_OBJECTIVE_. Repeat only what lies from the line with "Recreate this scene" to the line with "SC = bpy.context.scene", those two lines included, exactly as it stands; omit any images.

_DATA SUPPLIED_.
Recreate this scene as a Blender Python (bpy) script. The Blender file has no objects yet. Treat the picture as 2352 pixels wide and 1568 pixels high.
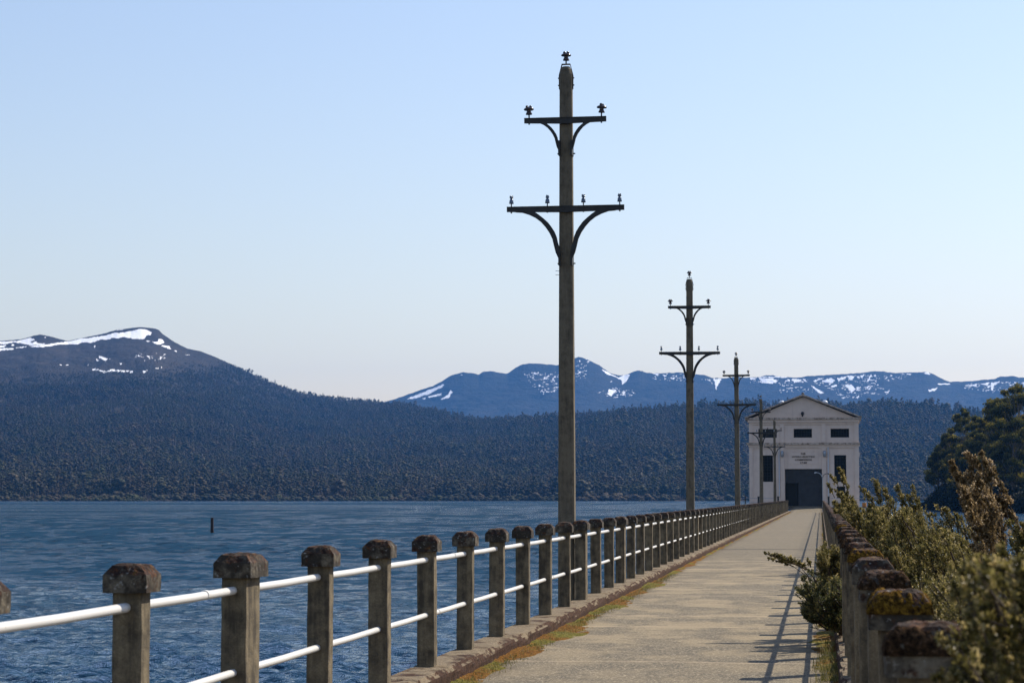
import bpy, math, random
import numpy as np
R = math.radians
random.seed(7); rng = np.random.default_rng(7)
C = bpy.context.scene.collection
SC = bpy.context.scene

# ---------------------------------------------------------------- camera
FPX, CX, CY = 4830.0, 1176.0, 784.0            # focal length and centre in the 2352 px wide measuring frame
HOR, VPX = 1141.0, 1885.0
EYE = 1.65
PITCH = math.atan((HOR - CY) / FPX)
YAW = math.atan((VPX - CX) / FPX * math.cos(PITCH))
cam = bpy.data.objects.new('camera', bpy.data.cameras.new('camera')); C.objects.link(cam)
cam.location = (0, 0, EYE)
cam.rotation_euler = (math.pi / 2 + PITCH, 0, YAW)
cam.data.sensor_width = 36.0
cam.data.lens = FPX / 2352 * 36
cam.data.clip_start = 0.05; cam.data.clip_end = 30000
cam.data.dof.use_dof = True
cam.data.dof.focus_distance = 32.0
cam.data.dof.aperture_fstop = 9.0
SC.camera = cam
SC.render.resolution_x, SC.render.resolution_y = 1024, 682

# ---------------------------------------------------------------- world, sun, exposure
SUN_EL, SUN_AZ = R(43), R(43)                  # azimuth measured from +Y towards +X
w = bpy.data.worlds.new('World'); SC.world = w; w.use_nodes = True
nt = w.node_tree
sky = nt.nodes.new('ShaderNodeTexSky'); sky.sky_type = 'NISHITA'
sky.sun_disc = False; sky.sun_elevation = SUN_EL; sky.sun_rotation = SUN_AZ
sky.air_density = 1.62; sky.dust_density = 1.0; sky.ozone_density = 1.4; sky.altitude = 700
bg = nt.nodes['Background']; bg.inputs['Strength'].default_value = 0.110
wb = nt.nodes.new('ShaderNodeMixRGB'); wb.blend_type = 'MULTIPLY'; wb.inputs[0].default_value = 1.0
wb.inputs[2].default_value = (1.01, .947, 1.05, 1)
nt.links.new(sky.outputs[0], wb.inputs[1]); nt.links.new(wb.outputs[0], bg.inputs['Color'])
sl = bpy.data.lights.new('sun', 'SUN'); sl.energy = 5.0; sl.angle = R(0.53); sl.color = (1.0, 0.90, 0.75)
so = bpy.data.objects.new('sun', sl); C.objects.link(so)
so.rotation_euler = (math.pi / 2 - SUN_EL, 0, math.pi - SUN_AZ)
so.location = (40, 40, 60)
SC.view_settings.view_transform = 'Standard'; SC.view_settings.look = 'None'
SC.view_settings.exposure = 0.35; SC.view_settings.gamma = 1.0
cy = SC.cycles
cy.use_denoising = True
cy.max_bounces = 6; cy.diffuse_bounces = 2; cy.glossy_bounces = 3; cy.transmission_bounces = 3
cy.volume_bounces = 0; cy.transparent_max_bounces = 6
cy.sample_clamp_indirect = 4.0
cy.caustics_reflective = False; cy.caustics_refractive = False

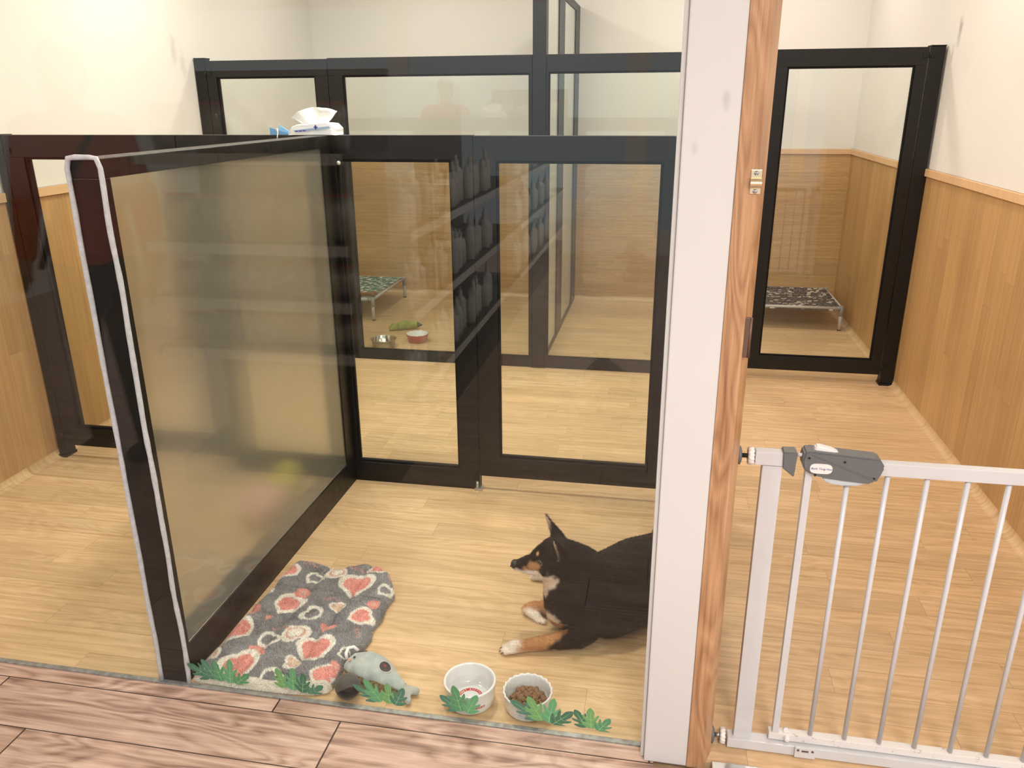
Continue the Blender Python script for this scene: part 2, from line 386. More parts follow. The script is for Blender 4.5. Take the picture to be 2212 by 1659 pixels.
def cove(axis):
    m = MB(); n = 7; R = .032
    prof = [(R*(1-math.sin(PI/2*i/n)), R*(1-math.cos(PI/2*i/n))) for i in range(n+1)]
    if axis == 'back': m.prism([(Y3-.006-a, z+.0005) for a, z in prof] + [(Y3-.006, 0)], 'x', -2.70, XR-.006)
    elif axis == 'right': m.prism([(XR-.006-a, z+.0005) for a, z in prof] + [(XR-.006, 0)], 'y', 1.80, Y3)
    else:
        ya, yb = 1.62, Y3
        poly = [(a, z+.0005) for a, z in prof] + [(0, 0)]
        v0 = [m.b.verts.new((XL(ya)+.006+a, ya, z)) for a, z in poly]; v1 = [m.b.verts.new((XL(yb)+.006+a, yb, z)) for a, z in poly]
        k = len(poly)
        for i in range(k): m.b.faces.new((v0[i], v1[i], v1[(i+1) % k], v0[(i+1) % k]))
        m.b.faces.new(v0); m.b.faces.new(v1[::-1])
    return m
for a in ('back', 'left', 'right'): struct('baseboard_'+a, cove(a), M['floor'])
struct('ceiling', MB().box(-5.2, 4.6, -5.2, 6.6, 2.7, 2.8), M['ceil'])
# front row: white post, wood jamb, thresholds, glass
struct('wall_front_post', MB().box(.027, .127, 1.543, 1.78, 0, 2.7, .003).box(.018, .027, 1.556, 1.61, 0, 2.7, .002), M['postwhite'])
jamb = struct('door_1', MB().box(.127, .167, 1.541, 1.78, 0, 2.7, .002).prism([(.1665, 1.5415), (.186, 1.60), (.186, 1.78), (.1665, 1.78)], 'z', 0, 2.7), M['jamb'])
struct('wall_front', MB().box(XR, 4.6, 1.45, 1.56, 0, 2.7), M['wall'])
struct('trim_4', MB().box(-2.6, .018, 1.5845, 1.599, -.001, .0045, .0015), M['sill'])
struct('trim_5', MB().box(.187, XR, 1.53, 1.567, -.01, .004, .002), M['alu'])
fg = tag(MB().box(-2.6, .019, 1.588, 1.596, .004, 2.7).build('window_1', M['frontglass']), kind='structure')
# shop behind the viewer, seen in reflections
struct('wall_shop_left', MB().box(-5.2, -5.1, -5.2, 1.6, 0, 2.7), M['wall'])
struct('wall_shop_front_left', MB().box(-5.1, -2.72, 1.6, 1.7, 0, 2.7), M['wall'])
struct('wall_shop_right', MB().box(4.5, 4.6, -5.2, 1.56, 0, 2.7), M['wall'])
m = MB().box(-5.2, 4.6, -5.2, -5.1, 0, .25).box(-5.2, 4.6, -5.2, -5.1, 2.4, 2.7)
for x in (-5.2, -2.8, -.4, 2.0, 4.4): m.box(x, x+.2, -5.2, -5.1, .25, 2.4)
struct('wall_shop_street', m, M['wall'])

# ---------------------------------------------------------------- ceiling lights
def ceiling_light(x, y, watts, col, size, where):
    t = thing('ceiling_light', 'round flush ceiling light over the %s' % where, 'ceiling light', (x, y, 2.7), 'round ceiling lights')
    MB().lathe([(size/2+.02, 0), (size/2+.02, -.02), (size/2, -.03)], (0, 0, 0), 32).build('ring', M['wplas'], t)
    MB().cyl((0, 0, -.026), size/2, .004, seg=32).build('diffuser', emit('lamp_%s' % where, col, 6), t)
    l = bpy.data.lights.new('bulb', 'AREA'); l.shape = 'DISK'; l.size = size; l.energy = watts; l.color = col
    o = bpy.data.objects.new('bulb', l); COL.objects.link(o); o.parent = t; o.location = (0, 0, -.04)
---
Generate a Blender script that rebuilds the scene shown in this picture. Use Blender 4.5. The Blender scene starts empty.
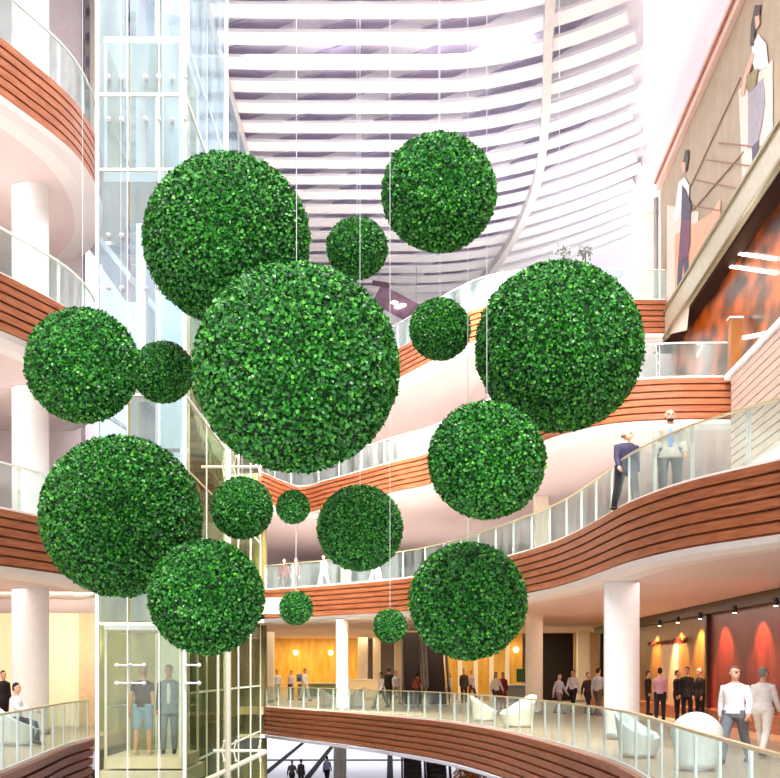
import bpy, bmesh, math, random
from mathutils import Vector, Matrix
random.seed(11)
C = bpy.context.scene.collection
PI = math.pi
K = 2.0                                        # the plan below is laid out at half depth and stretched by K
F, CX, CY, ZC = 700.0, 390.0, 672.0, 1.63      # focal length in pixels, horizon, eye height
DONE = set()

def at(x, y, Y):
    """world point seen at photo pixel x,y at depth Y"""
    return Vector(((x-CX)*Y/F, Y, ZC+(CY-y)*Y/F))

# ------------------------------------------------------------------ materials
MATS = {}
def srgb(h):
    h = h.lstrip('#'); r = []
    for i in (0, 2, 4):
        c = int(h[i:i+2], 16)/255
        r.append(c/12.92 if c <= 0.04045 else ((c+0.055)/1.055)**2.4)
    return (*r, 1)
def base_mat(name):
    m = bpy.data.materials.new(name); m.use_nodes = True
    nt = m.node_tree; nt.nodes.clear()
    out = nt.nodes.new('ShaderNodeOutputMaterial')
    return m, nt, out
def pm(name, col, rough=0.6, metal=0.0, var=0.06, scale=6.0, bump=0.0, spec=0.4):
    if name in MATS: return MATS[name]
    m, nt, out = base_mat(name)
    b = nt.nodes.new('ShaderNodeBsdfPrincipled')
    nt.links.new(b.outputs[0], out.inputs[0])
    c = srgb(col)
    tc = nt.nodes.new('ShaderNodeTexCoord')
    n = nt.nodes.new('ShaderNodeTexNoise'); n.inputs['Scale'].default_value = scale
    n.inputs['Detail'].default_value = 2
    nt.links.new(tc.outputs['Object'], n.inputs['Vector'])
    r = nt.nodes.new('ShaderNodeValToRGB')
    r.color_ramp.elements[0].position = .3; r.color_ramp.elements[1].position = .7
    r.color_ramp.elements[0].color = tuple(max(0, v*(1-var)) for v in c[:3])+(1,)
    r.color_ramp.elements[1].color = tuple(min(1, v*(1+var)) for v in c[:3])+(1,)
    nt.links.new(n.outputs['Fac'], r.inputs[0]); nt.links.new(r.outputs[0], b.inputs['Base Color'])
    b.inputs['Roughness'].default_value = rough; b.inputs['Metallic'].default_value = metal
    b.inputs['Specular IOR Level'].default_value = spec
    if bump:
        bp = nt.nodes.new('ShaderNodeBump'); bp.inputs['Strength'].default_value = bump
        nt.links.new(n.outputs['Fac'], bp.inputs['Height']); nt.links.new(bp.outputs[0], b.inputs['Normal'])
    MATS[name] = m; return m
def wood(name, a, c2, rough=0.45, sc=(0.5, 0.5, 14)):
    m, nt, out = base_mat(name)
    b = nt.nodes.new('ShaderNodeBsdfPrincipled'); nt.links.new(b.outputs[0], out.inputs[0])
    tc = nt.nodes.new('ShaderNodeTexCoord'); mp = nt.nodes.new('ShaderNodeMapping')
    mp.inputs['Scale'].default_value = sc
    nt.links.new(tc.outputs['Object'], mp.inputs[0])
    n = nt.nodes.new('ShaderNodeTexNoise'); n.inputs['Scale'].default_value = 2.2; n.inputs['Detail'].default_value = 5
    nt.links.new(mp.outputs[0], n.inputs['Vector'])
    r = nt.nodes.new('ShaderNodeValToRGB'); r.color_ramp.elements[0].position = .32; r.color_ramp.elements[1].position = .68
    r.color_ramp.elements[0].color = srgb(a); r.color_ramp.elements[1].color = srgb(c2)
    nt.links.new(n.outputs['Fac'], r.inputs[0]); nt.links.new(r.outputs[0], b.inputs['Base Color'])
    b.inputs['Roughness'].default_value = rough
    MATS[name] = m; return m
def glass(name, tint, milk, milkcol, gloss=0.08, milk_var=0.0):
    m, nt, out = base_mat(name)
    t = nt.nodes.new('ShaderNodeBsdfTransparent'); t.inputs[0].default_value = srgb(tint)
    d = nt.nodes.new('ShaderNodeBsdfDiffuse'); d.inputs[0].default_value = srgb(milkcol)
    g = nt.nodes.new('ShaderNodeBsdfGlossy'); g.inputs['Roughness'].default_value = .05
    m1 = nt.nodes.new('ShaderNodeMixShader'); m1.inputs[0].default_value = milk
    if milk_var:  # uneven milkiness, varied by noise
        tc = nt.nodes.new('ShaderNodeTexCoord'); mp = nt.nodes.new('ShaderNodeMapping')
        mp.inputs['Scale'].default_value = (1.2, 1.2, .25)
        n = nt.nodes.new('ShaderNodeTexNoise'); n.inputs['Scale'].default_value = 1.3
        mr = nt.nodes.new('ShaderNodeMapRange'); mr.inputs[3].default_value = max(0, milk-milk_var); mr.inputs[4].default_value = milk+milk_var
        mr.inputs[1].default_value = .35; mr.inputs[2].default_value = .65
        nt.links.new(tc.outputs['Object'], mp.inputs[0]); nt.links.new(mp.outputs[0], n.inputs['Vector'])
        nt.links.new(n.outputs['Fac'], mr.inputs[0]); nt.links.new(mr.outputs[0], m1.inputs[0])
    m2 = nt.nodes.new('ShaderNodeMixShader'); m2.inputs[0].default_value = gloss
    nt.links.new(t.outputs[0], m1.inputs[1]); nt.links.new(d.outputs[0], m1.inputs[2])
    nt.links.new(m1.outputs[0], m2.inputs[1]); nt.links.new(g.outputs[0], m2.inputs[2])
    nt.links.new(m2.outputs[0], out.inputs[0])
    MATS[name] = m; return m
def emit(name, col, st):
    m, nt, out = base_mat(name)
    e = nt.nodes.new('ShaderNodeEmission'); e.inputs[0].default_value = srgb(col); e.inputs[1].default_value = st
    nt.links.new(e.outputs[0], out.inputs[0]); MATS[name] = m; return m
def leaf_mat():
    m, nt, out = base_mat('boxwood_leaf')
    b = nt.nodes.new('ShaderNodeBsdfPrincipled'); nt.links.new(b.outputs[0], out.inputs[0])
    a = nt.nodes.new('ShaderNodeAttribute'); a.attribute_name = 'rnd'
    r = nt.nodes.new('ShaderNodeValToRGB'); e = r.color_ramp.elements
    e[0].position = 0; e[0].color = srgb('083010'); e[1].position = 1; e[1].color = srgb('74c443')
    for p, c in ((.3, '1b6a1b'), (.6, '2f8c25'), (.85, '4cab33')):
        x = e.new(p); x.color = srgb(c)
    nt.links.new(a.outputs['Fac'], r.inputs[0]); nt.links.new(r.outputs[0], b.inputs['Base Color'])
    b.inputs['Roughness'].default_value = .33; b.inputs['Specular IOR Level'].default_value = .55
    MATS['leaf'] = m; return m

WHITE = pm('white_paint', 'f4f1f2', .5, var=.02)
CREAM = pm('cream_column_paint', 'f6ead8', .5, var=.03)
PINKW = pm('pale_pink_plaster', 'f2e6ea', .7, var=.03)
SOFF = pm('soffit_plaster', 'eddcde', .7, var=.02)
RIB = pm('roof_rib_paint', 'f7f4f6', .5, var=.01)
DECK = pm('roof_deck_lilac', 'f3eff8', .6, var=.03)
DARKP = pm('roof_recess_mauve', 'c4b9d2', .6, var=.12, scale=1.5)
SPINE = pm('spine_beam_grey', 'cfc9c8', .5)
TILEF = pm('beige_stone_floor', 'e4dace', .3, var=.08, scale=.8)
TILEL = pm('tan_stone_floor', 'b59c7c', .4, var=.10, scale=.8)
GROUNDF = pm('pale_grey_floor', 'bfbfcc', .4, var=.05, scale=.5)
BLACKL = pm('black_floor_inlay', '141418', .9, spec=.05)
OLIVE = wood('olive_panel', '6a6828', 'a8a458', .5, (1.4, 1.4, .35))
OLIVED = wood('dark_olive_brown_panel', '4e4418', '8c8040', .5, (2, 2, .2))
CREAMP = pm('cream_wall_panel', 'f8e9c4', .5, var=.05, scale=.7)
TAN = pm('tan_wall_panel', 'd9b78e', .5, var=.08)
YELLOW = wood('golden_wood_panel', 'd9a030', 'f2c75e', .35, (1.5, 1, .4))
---
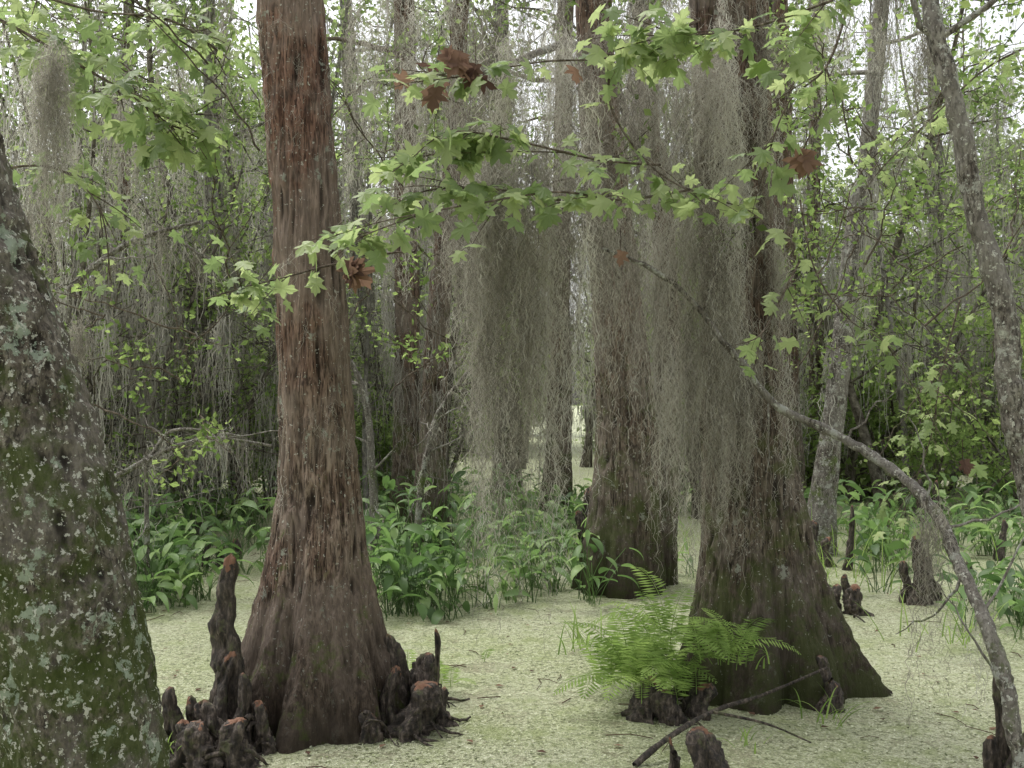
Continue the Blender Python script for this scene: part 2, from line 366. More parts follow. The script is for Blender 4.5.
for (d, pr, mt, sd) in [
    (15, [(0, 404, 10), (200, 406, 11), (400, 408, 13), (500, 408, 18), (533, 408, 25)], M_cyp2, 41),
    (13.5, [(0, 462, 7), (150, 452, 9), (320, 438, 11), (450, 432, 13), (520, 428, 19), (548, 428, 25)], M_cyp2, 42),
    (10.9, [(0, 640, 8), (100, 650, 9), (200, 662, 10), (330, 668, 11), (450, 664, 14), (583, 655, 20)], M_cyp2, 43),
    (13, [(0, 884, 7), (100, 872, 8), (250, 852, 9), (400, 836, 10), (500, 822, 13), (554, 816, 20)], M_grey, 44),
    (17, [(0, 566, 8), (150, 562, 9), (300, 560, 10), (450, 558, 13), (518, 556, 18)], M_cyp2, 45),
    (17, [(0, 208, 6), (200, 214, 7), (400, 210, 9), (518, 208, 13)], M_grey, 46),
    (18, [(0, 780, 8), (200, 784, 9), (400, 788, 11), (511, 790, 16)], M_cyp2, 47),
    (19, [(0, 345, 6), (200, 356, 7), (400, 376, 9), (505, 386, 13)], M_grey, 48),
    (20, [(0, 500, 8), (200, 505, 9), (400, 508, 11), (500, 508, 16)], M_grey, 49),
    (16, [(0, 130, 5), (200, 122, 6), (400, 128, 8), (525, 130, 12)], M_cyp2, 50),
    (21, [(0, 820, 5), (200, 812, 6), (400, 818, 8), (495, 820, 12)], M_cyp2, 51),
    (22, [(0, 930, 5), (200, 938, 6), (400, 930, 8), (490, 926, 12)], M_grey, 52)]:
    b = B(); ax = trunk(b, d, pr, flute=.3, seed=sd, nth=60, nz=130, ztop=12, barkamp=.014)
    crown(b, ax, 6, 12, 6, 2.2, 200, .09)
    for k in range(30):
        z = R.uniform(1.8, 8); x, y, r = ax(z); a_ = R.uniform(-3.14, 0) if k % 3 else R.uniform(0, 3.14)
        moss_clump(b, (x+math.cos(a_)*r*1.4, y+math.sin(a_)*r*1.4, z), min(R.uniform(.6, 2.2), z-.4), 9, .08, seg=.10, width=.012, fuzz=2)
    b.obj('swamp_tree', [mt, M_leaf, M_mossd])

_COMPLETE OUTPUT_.
Recreate this scene as a Blender Python (bpy) script. The Blender file has no objects yet. Treat the picture as 2352 pixels wide and 1568 pixels high.
import bpy, math, random
import numpy as np
R = math.radians
random.seed(7); rng = np.random.default_rng(7)
C = bpy.context.scene.collection
SC = bpy.context.scene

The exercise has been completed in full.